Museums: Exhibition “Carl Fabergé and masters of stone carving. Russian masterpieces of semi-precious stones” launched in Moscow

7 April 2011

A unique exhibition which puts on show jewelry masterpieces of Carl Fabergé and his contemporaries “Carl Fabergé and masters of stone carving. Russian masterpieces of semi-precious stones” opened April 6, 2011 at the Moscow Kremlin Museums.

The exhibition highlights unique collections from Moscow Kremlin Museums and other leading museums of Moscow, St. Petersburg, Irkutsk, Yekaterinburg and other cities of Russia.

It brings into focus outstanding artworks made from semi-precious stones from 18th c. up to present day. The exhibition covers not only masterpieces by remarkable Russian jeweler Peter Carl Fabergé, but also precious items executed by his renowned contemporaries Alexei Denisov-Uralsky, Avenir Sumin and Ivan Britsyn who frequently supplied the Court with lapidary articles and minerals. Pieces of workmanship from the Imperial Lapidary Factories of Yekaterinburg, Peterhof and Kolyvan are also on display.
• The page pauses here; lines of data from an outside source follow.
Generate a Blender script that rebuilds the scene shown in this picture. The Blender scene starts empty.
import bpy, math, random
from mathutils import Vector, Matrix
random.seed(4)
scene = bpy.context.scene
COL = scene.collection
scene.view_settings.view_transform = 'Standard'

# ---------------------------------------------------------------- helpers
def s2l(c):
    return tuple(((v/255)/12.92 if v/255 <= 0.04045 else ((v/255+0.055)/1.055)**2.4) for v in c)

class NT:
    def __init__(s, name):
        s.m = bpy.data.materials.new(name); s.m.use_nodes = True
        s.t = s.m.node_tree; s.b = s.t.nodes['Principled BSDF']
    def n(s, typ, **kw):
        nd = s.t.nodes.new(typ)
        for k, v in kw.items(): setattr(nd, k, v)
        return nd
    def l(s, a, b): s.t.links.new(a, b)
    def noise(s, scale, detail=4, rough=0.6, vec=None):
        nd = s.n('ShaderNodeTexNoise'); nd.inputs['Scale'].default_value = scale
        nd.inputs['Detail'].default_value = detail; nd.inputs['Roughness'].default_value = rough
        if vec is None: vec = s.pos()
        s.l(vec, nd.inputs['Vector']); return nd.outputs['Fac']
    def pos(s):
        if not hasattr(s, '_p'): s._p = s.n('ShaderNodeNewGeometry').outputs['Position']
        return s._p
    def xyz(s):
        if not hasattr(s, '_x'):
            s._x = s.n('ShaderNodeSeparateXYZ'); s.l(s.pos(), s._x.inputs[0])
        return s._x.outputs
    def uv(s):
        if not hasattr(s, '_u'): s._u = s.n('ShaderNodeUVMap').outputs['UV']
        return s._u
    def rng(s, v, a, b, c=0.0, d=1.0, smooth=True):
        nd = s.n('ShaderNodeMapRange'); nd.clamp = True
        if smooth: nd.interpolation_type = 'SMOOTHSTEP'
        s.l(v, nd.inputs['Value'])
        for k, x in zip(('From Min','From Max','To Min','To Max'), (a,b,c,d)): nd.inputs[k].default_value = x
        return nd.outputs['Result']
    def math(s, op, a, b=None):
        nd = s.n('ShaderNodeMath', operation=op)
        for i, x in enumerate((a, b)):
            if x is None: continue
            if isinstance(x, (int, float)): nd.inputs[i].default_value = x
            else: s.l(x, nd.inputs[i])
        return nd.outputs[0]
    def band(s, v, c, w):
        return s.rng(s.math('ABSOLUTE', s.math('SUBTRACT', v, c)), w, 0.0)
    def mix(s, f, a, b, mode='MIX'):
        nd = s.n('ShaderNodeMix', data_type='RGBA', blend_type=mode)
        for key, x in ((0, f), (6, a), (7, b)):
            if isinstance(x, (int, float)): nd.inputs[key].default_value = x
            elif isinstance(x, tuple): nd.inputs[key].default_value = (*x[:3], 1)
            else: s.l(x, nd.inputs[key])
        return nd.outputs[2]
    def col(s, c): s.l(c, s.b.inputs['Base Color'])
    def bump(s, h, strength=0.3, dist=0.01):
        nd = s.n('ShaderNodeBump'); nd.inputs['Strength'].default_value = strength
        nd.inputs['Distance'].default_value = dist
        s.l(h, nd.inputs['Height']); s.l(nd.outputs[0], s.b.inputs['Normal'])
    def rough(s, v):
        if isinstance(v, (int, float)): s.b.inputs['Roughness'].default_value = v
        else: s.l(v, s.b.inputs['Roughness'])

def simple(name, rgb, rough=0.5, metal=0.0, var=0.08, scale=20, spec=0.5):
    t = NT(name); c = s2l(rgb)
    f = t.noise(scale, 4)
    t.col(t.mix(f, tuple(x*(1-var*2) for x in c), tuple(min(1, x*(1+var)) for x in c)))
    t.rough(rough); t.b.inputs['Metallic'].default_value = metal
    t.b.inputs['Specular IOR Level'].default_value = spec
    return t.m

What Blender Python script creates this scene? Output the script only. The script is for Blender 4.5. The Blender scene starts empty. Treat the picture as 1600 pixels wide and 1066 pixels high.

The exposition also features works by the famous French Cartier firm, which was founded under the influence of stone carving works of Russian masters.

The centerpiece of the exposition is Carl Fabergé’s six Imperial Easter eggs from the collection of Moscow Kremlin Museums and Fersman Mineralogical Museum. The firm’s rarest pieces are precious flowers and trees which belong to graceful Objets de Fantaisie genre. Russian collections hold only a few of such masterpieces.

Separately are displayed the works of an outstanding Ural master A.K. Denisov-Uralsky, the author of a truly legendary series “Belligerent powers”, whose stone carved figures allegorically show participating countries of World War I.